§ Goal
Copy all lines in which the word "arrows" can be found.
## START
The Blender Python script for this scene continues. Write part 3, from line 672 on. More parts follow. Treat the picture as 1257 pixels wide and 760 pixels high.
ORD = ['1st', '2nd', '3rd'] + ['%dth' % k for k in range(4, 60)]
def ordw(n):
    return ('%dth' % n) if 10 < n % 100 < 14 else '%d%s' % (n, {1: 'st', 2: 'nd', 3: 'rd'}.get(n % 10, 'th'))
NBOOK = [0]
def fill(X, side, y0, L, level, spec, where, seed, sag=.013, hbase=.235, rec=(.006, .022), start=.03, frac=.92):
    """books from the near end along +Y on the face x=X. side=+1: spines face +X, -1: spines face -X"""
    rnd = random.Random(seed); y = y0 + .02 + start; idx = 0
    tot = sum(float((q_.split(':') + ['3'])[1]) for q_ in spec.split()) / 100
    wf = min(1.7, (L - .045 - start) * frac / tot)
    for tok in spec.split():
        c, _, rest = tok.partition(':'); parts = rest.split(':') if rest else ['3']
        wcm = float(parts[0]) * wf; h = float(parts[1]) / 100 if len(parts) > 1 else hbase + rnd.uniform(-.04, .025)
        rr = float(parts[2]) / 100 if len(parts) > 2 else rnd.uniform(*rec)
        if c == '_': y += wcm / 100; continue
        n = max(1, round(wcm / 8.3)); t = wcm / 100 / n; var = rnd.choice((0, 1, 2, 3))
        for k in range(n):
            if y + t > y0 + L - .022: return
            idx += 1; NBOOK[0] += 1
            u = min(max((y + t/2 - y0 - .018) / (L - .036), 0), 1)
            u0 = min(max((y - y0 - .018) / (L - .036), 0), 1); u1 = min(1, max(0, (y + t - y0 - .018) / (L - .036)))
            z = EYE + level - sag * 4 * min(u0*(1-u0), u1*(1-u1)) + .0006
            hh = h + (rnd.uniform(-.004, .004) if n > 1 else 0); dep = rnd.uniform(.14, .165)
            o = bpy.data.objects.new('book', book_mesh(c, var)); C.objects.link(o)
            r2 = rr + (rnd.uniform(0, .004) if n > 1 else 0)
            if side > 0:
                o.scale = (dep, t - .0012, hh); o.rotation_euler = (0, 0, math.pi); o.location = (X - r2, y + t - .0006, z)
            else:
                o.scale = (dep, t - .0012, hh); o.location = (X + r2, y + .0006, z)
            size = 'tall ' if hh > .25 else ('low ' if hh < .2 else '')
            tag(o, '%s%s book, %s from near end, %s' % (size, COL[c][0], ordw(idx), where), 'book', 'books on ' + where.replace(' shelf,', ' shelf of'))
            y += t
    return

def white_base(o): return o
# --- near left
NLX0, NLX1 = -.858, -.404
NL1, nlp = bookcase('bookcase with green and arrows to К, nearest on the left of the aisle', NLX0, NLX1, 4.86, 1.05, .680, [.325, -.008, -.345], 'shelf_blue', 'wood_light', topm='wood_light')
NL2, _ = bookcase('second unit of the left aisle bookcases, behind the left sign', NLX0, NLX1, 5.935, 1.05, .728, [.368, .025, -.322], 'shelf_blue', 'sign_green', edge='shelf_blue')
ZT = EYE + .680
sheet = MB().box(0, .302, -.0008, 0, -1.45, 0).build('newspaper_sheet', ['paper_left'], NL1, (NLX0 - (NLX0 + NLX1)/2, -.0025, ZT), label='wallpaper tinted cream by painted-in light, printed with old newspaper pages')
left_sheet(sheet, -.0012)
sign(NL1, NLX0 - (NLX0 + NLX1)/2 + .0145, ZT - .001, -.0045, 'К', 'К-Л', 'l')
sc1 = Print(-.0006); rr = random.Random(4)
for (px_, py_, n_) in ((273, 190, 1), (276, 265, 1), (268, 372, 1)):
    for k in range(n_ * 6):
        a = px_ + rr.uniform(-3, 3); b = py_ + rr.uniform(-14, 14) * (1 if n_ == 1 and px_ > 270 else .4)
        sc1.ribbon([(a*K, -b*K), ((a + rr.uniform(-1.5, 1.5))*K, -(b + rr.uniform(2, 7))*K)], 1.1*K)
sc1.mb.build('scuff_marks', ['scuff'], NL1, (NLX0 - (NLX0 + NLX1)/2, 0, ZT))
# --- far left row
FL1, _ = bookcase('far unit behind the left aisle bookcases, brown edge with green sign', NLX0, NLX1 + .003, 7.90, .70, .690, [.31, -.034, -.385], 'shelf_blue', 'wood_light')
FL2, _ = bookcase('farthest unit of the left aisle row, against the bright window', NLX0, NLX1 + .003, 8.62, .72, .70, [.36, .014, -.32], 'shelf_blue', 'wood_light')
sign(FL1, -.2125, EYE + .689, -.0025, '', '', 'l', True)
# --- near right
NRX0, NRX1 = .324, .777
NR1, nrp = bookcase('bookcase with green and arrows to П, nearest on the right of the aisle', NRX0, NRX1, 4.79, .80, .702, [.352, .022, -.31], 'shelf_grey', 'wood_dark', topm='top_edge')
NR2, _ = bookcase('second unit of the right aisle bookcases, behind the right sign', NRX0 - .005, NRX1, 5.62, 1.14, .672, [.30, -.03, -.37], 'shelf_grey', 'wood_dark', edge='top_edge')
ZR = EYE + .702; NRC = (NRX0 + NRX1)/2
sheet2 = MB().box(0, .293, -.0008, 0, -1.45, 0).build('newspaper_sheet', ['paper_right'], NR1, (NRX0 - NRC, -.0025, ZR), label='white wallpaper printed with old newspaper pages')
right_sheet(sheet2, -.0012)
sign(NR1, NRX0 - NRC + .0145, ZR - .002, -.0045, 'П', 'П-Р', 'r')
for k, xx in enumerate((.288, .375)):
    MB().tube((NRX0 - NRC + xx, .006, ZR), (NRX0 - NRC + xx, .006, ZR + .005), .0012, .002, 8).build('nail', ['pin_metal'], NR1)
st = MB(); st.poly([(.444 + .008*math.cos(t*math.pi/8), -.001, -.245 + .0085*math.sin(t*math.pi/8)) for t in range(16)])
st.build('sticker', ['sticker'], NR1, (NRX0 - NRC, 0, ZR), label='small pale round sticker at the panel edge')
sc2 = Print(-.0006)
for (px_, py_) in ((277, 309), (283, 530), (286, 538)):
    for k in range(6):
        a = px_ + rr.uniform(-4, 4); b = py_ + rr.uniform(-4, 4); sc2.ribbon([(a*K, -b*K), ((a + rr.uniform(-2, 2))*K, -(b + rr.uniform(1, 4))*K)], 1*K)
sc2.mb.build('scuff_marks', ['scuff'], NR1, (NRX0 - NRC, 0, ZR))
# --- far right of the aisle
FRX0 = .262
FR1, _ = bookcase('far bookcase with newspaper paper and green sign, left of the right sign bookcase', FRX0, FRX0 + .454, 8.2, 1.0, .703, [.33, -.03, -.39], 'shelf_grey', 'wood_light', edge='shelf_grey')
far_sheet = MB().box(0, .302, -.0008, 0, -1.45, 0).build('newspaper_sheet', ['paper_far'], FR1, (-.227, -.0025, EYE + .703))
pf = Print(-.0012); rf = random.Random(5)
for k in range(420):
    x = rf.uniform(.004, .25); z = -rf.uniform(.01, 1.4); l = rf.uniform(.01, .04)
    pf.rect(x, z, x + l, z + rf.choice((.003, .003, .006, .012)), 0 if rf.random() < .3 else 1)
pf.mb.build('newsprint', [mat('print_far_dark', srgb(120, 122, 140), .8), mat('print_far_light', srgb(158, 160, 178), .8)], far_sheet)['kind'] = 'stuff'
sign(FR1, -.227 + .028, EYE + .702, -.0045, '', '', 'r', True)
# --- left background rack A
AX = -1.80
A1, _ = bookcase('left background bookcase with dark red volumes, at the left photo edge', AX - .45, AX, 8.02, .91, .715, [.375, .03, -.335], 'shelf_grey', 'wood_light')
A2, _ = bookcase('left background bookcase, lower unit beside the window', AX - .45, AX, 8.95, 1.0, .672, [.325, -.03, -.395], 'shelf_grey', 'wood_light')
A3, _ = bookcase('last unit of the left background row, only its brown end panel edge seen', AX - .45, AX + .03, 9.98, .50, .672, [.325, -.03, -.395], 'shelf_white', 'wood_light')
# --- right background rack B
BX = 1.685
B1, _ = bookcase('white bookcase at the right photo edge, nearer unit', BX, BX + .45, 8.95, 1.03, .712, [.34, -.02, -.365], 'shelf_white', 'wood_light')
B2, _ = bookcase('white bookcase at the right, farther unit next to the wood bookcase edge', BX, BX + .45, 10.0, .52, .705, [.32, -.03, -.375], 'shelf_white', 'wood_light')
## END
§ Completed exercise
NL1, nlp = bookcase('bookcase with green and arrows to К, nearest on the left of the aisle', NLX0, NLX1, 4.86, 1.05, .680, [.325, -.008, -.345], 'shelf_blue', 'wood_light', topm='wood_light')
NR1, nrp = bookcase('bookcase with green and arrows to П, nearest on the right of the aisle', NRX0, NRX1, 4.79, .80, .702, [.352, .022, -.31], 'shelf_grey', 'wood_dark', topm='top_edge')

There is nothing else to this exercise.